Fatto sta che, Arpe e D’Alema o meno, Bonifazi alla fine ha trovato un editore con il quale fare un’offerta di dieci milioni per l’Unità . È Guido Veneziani. Un nome sconosciuto all’editoria politica, ma ben conosciuto per i suoi periodici: Stop , Top , Vero . Nomi che, magari, faranno arricciare il naso a qualcuno, ma che consentiranno al quotidiano fondato da Antonio Gramsci di riprendere le pubblicazioni di qui a qualche mese, giacché l’offerta verrà fatta entro il 31 ottobre, ossia tra pochi giorni. Dopodiché si tratterà solo di individuare il direttore. Questione di mesi, dunque. Poi si ripartirà. Certo, con una redazione più snella rispetto a quella precedente. Ma i tempi sono quelli che sono. E ieri, nell’assemblea che ha avuto con i dipendenti del partito, Bonifazi non ha nascosto le difficoltà, anche se ha fatto delle promesse importanti: «Sono disposto a correre il rischio di andare incontro a una piccola perdita pur di non mettervi in pericolo, quindi niente solidarietà». Una rassicurazione che ha fatto tirare un sospiro di sollievo a quanti erano — e sono — preoccupati per le sorti del Pd dopo la decisione di rinunciare ai finanziamenti pubblici. Del resto, la spending review operata dal tesoriere del Pd sta andando avanti a passo spedito. Il costo per i servizi è stato ridotto del 57 per cento rispetto agli anni precedenti, mentre i costi della segreteria nazionale si sono fermati a 50 mila euro, nulla rispetto al milione e 220 mila euro di prima. Sulla manutenzione si risparmia il 70 per cento e l’aver già abbandonato due sedi del Pd a Roma ha portato a un risparmio di 820 mila euro.

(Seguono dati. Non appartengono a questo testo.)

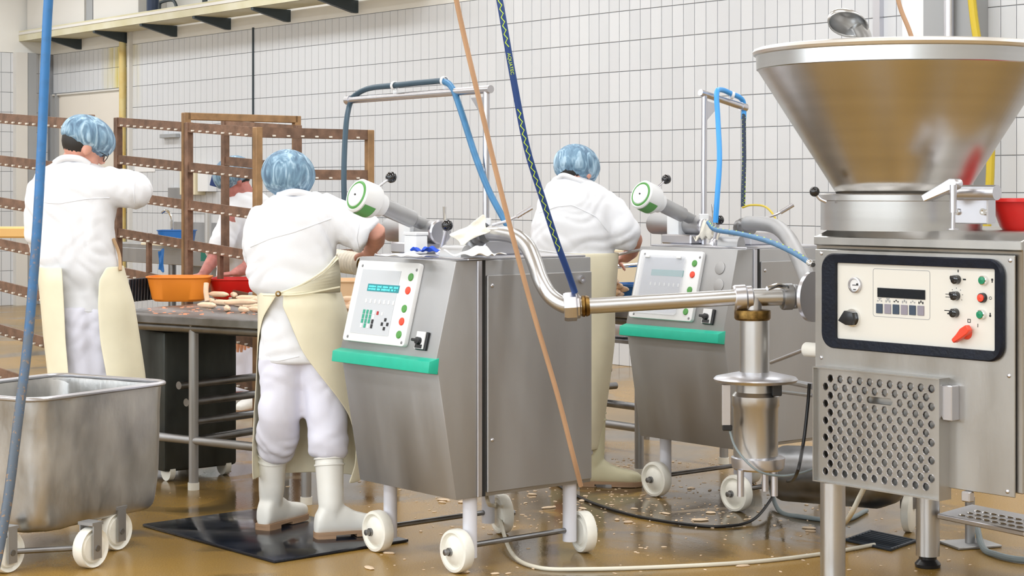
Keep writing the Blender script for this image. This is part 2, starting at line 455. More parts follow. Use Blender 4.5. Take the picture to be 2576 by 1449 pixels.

Certo, non basta. Ci vogliono ancora altri sforzi. E, soprattutto, è necessario che anche i Ds diano un loro contributo. Ma di questo argomento Bonifazi preferisce non parlare. Non vuole entrare in questa polemica che ha visto uno Sposetti molto combattivo difendere il patrimonio immobiliare diessino confluito in alcune fondazioni. Ma ora sono proprio alcuni circoli degli ex Ds, adesso circoli del Partito democratico, che stanno chiedendo conto di questo problema e della fine che farà quel patrimonio. Ne vogliono discutere a giorni. Ed è assai probabile che sia alle viste una nuova puntata di questo tormentone. Il tesoriere del Pd, almeno per ora, preferisce non intervenire: è troppo felice di essere riuscito a mandare in porto l’operazione che si era prefisso, l’ennesima resurrezione dell’Unità.